Goalie J.S. Aubin, making his first start of the season, put the Kings in position to win the shootout with a big save on Pavol Demitra, who was the second shooter for the Wild.
Aubin practically foreshadowed the save when he spoke with reporters after the morning skate in El Segundo, talking about how one moment could help change a season.
“It’s just one game, one hit, one shot, one goal,” Aubin said. “It could be anything. You just feed off of it. It could be tonight’s game, and roll off three or four more games like that, and we’re back in.”
Even before the shootout, Aubin had a highlight-type save.

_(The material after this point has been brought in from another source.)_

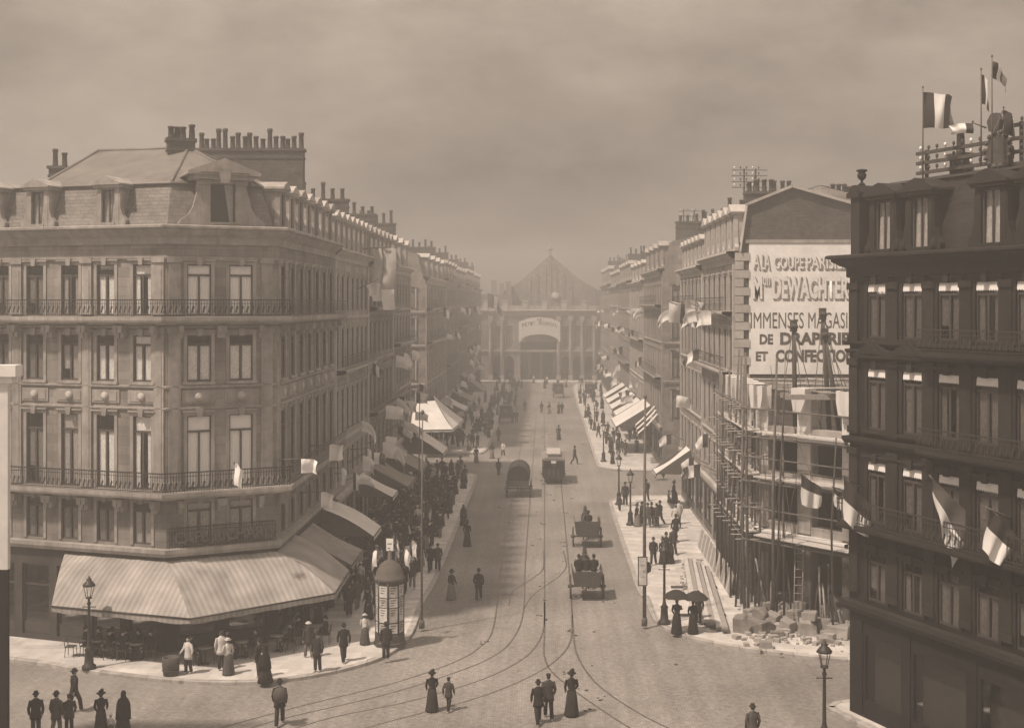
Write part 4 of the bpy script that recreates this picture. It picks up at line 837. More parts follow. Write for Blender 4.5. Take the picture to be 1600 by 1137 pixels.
def clutter():
    rnd = random.Random(61); root = thing('site_poles', V3(11, 62), 'tangle of extra dark poles, ladders and ropes about the unfinished corner', 'poles')
    for i in range(7):
        t = i/6; p = V3(9.9, 70).lerp(V3(9.75, 61), t*1.3) if t < .75 else V3(10.2, 60.4).lerp(V3(13.4, 56.5), (t-.75)*4)
        q = MB(); h = rnd.uniform(7, 13); q.limb([p+Vector((0, 0, .14)), p+Vector((rnd.uniform(-.2, .3), rnd.uniform(-.3, .3), h*.55)), p+Vector((rnd.uniform(-.3, .6), rnd.uniform(-.5, .5), h))], [.06, .05, .035], 6); part('pole', q, Mt['darkwood'], root)
    for i in range(9):
        a = Vector((10.3+rnd.uniform(0, 3), 60-rnd.uniform(0, 2.5), rnd.uniform(6, 13))); q = MB(); q.limb([a, a+Vector((rnd.uniform(-1.5, 1.5), rnd.uniform(-.5, .5), -rnd.uniform(3, 6)))], .014, 5); part('rope', q, Mt['darkwood'], root)
    for (x, y) in ((10.6, 63.5), (12.2, 58.6)):
        for s in (-.2, .2): q = MB(); q.limb([(x+s, y, .14), (x+s+.3, y+1.0, 4.6)], .03, 5); part('ladder_rail', q, Mt['timber'], root)
        for k in range(11): q = MB(); q.limb([(x-.2+.3*k/11, y+k/11, .5+k*.37), (x+.2+.3*k/11, y+k/11, .5+k*.37)], .018, 5); part('rung', q, Mt['timber'], root)
    for i in range(12): 
        x = rnd.uniform(10.6, 14.2); q = MB(); y = 70-(x-11)*2.9 if 0 else 61.5-(x-11)*1.2-rnd.uniform(.2, .8); q.limb([(x, y, .2), (x+rnd.uniform(-.6, .6), y+.9, rnd.uniform(2, 3.4))], .05, 5); part('leaning_plank', q, Mt[rnd.choice(('timber', 'darkwood'))], root)
clutter()
def derrick(px, d, z0, z1, lean, label):
    b = at(px, d, z0); t = b+Vector((lean, 0, z1-z0)); root = thing('derrick_pole', b, label, 'derrick')
    q = MB(); q.limb([b, b+(t-b)*.5, t], [.13, .12, .09], 8); part('mast', q, Mt['darkwood'], root)
    q = MB(); q.box(-.16, .16, -.14, .14, -.4, .2, M=T(t)); q.limb([t+Vector((-.15, -.18, -.1)), t+Vector((.15, -.18, -.1))], .1, 8); part('pulley_block', q, Mt['darkwood'], root)
    for dx, dy in ((-1.1, -.6), (1.4, .4), (.3, -1.2)):
        q = MB(); e = b+Vector((dx, dy, 0)); q.limb([t, (t+e)/2+Vector((0, 0, -.1)), e], .022, 5); part('rope', q, Mt['pole'], root)
derrick(1243, 61.5, 9.2, 14.6, -.1, 'short hoisting mast with pulley block standing before the painted advertisement')
derrick(1296, 61.5, 9.2, 15.2, -.35, 'leaning hoisting mast nearest the dark building')
derrick(1312, 60.5, 9.2, 14.2, -.75, 'steeply raked spar crossing the painted lettering')
# hoarding, timbers, stone
hr = thing('hoarding', V3(10.25, 66), 'low board hoarding leaning along the building site', 'fence'); rnd = random.Random(4)
for i in range(30):
    y = 77.5-i*.45; q = MB(); h = 1.15+rnd.uniform(-.08, .12); q.box(-.02, .02, 0, .42, 0, h, M=T((9.8+.012*i*0, y, .145)) @ Matrix.Rotation(R(12), 4, 'Y')); part('board', q, Mt['timber' if i % 3 else 'palewood'], hr)
for z in (.4, .95): q = MB(); q.box(9.83+z*.2, 9.9+z*.2, 64.2, 77.9, z+.14, z+.22); part('rail', q, Mt['darkwood'], hr)
tb = gp(1120, 935, .14)
for i in range(6):
    a = gp(1133-i*9.5, 990-i*3.4, .14); b = gp(1104-i*6.5, 893-i*3, .14)
    o = thing('timber_beam', a, ('squared beam lying against the hoarding, nearest the stone heap', 'second squared beam from the stone heap', 'third squared beam from the stone heap', 'fourth squared beam from the stone heap', 'fifth squared beam from the stone heap', 'outermost squared beam on the footway, nearest the umbrellas')[i], 'beam', 'beams stacked by the hoarding')
    M = frame(a, b); q = MB(); L = dist(a, b); q.box(0, L, -.13, .13, .14+.1, .14+.36, M=M); part('beam', q, Mt['palewood' if i % 2 else 'timber'], o)
    q = MB(); q.box(L*.3, L*.3+.12, -.135, .135, .238, .364, M=M); q.box(.0, .02, -.135, .135, .238, .363, M=M); part('iron_strap', q, Mt['darkwood'], o)
bl = MB(); 
for t in (.25, .7):
    a = gp(1133, 990, .14); b = gp(1104, 893, .14); c = a+(b-a)*t; q = MB(); q.box(c.x-2.2, c.x+.3, c.y-.1, c.y+.1, .145, .24); o = tag(part('bearer', q, Mt['darkwood'], None), 'dark timber bearer under the %s end of the stacked beams' % ('near' if t < .5 else 'far'), 'bearer')
rnd = random.Random(17); blocks = []
def stone_block(x, y, z, sx, sy, sz, rz, tilt=0):
    m = MB(); b = .03
    m.box(-sx/2, sx/2, -sy/2, sy/2, 0, sz)
    if tilt > .3: m = MB(); m.prism([(-sx/2, 0), (sx/2, 0), (sx/2, sz*.5), (sx*.1, sz), (-sx/2, sz)], -sy/2, sy/2)
    m.v = [(x_+rnd.uniform(-.09, .09)*sx, y_+rnd.uniform(-.09, .09)*sy, z_ if z_ < .01 else z_+rnd.uniform(-.12, .05)*sz) for x_, y_, z_ in m.v]
    me = m.mesh('stone_block', Mt['pale' if rnd.random() < .6 else 'midstone']); o = obj('stone_block', me); o.location = (x, y, z); o.rotation_euler = (tilt*.15, 0, rz)
    md = o.modifiers.new('b', 'BEVEL'); md.width = .03; md.segments = 1
    blocks.append(o); return o
for px, py, s in ((1162, 986, 1.0), (1186, 985, 1.25), (1176, 962, .9), (1208, 975, .9), (1200, 955, .8), (1222, 952, .8), (1230, 985, 1.0), (1248, 972, 1.1), (1262, 990, 1.2), (1285, 985, 1.2), (1300, 965, 1.3), (1310, 995, 1.1), (1275, 965, .9), (1240, 955, .7), (1215, 995, .6), (1290, 1003, .7), (1320, 975, 1.2), (1335, 985, 1.2)):
    p = gp(px, py, .14); stone_block(p.x, p.y, .14, s*rnd.uniform(.7, 1.1), s*rnd.uniform(.55, .8), s*rnd.uniform(.45, .75), rnd.uniform(-1.2, 1.2), rnd.uniform(-1.2, 1.6))
for px, py, s in ((1186, 985, .8), (1262, 990, .8), (1300, 965, .9), (1248, 972, .7)):
    p = gp(px, py, .14); stone_block(p.x+.1, p.y+.1, .14+.62, s*.8, s*.6, s*.55, rnd.uniform(-.9, .9), rnd.random()*.9)
ORD = 'first second third fourth fifth sixth seventh eighth ninth tenth eleventh twelfth thirteenth fourteenth fifteenth sixteenth seventeenth eighteenth'.split()
for low_ in (True, False):
  for i_, o in enumerate(sorted([b_ for b_ in blocks if (b_.location.z < .3) == low_], key=lambda b_: b_.location.x/b_.location.y)): tag(o, ORD[i_]+' rough stone block from the beams, lying '+('at the foot of the heap' if low_ else 'on top of the heap'), 'stone block', 'stone blocks heaped on the footway')
# rubble round the heap
rb_ = MB()
for i in range(420):
    p = gp(rnd.uniform(1150, 1335), rnd.gauss(980, 14), .14); s = min(abs(rnd.gauss(0, .1))+.03, .28); rb_.box(-s, s, -s*.7, s*.7, 0, s, M=T((p.x, p.y, .14)) @ RZ(rnd.uniform(0, 3)))
for i in range(120):
    p = gp(rnd.uniform(1062, 1100), rnd.uniform(875, 935), .14); s = rnd.uniform(.03, .1); rb_.box(-s, s, -s*.7, s*.7, 0, s, M=T((p.x, p.y, .14)) @ RZ(rnd.uniform(0, 3)))
tag(part('rubble', rb_, Mt['pale'], None), 'loose stone chips scattered round the heap and hoarding', 'rubble', kind='stuff')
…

It came late in the second period with the Wild on the power play and pressing hard for the go-ahead goal. Aubin robbed Wild center Eric Belanger of a near-certain goal, making a terrific glove save, having recovered from being out of position.
Other positive signs: Finally, there was some goal production from someone not named Cammalleri. The other Kings goals came from Scott Thornton, his first of the season, with 26.4 seconds remaining in the first period, and Kyle Calder, his second, at 7:42 of the second, on the power play.
Perhaps the message finally got through. If Kings Coach Marc Crawford was attempting to send one, it resonated in a big way in the morning when forward Ladislav Nagy and his $3.75-million salary were taken out of the lineup, a healthy scratch for the first time this season.
Of the free agents acquired over the summer in what the Kings called “Plan B,” perhaps Nagy has been the most invisible, recording three assists in six games. Kings President and General Manager Dean Lombardi on Monday was asked to address the play of the off-season acquisitions.
“It’s not only the new guys,” said Lombardi, who was on a conference call to discuss the decision to send rookie goaltender Jonathan Bernier back to his junior team.
“It’s some of our guys who are established. It’s almost across the board, other than two or three players. You can go right down the line. This is what I said before: One of the things with free agency -- when you have to be this active -- it means you have a lot of holes.”
Aubin spoke about Bernier’s departure after the morning skate. The two had become “pretty much best friends” in a short period of time, and Aubin moved over to take Bernier’s stall in the dressing room in El Segundo.
“It’s a funny story,” Aubin said. “I think about it. Every time I get along with someone they either get cut or get sent down or traded.”